(Part 3 of 4) In Part 2 you may recall that I introduced five different assets or capitals, the last of which was social capital, defined as the “norms, shared understandings, trust, and other factors that make relationships feasible and productive,” where productive is thought of in terms of “education, economic opportunity, and social mobility,” and addressing group concerns.

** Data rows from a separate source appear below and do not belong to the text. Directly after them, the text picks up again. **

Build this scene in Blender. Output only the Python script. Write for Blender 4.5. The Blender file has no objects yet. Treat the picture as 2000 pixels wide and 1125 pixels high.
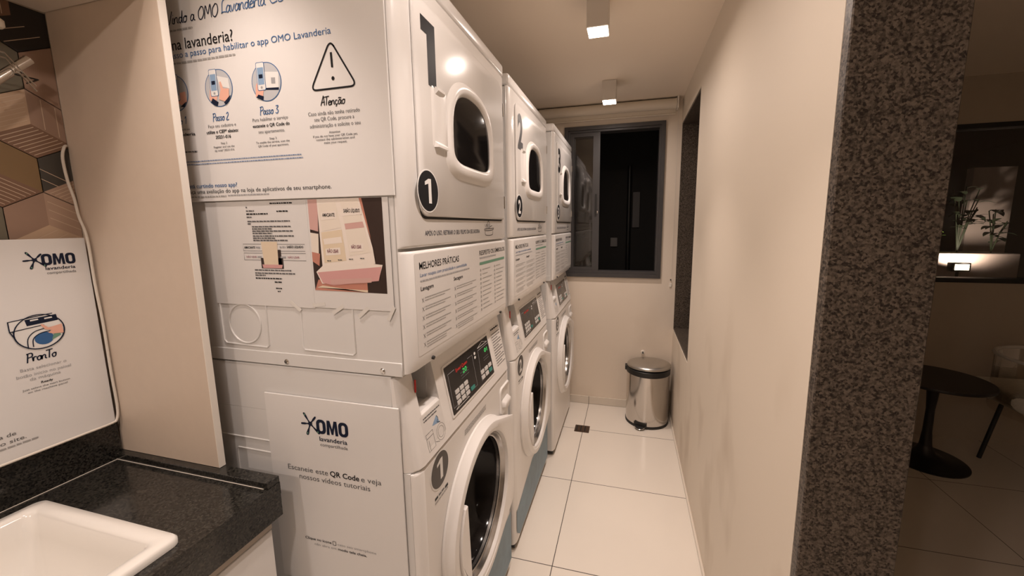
import bpy, bmesh, math, random
from mathutils import Vector, Matrix, Euler
random.seed(7)
SC = bpy.context.scene
COL = SC.collection
PI = math.pi

# ------------------------------------------------------------------ camera, world, exposure
def s2l(c):
    return tuple((x/12.92 if x <= .04045 else ((x+.055)/1.055)**2.4) for x in c)
def C8(r, g, b): return s2l((r/255, g/255, b/255))

YAW, PITCH, ROLL = 0.2581, -0.1416, -0.0100
CAM = Vector((0.4606, -0.6994, 1.4278))
cy_, sy_, cp_, sp_ = math.cos(YAW), math.sin(YAW), math.cos(PITCH), math.sin(PITCH)
fwd = Vector((-sy_*cp_, cy_*cp_, sp_)); rgt = Vector((cy_, sy_, 0)); up = rgt.cross(fwd)
r2 = rgt*math.cos(ROLL) + up*math.sin(ROLL); u2 = up*math.cos(ROLL) - rgt*math.sin(ROLL)
cd = bpy.data.cameras.new('camera'); cam = bpy.data.objects.new('camera', cd); COL.objects.link(cam)
M3 = Matrix((r2, u2, -fwd)).transposed().to_4x4(); M3.translation = CAM
cam.matrix_world = M3
cd.sensor_width = 36; cd.lens = 750.69*36/2000
cd.shift_x = -29.51/2000; cd.shift_y = -14.35/2000
cd.clip_start = .02; cd.clip_end = 60
SC.camera = cam
SC.view_settings.view_transform = 'Standard'; SC.view_settings.look = 'None'
SC.view_settings.gamma = 1; SC.view_settings.use_curve_mapping = False
SC.view_settings.exposure = 0.0
w = bpy.data.worlds.new('night_sky'); SC.world = w; w.use_nodes = True
w.node_tree.nodes['Background'].inputs[0].default_value = (.5, .6, 1, 1)
w.node_tree.nodes['Background'].inputs[1].default_value = .0008

WARM = (1.0, .838, .75)
# ------------------------------------------------------------------ key dimensions (metres)
XR, XE, YE = .797, .954, .105        # laundry wall: face, far face, near end
YB, ZC = 2.271, 2.284                # end wall, ceiling
XL = -.81                            # left wall
W = .683
YP = -.071                           # face of the board panel beside the sink
YF = 2.33                            # facade of the neighbouring room

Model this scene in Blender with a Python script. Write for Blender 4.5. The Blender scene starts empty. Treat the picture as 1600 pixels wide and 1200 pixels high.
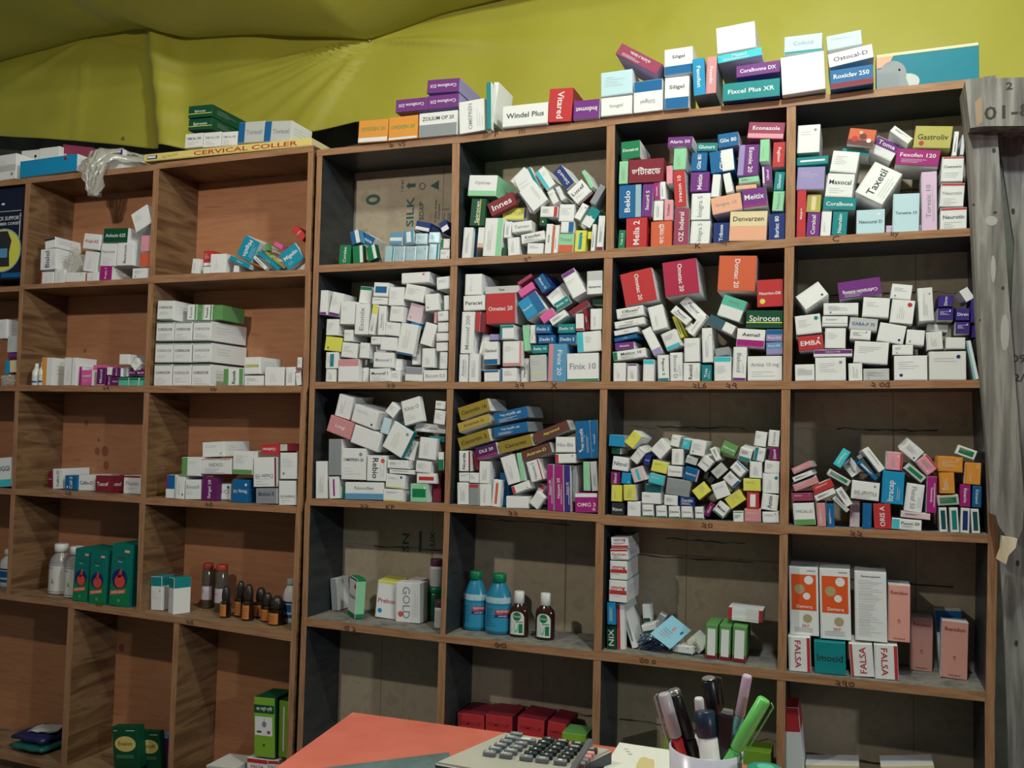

The choice of social capital to be the last asset listed was purposeful. This is because relationships matter in life. Social capital makes possible the increased ownership of or access to the others. Economist Glenn Loury offers this insight: “Whom you know affects what you come to know and what you can do with what you know.” If a network is a “collection of potential team members who are connected already through chains and webs of acquaintanceship,” we can see that social capital is more than a network [Ferguson and Stoutland]. Of course, social capital must be galvanized to do any good. This is accomplished when people within a network demonstrate a “willingness to intervene on behalf of the common good” of the individual and community.[1] Social capital can be of the binding and bridging sort, where binding strengthens the existing “insider groups” social capital and bridging builds social capital with “outsiders,” often in the form of an alliance, something necessary for community development to occur.

An alliance, a form of bridging social capital, is a “team formed of network members to fulfill some purposes” where the success of an alliance depends upon trust, capacity, self-interest and power [Ferguson and Stoutland]. Typically, we link trust with motive. But trust also encompasses competence, dependability and collegiality. The capacity of an alliance depends on its ownership of and access to the various capitals. Because alliances are comprised of interdependent members, it must be kept in mind that each member will have its own values, interests and concerns.

The final part in the series (Part 4) introduces the four-levels of community development.

[1] Sampson et al [1997, p. 277] define social efficacy “ as social cohesion among neighbors combined with their willingness to intervene on behalf of the common good.” I’ve borrowed the second half of this definition to help us understand that social capital needs to be activated for it to do good.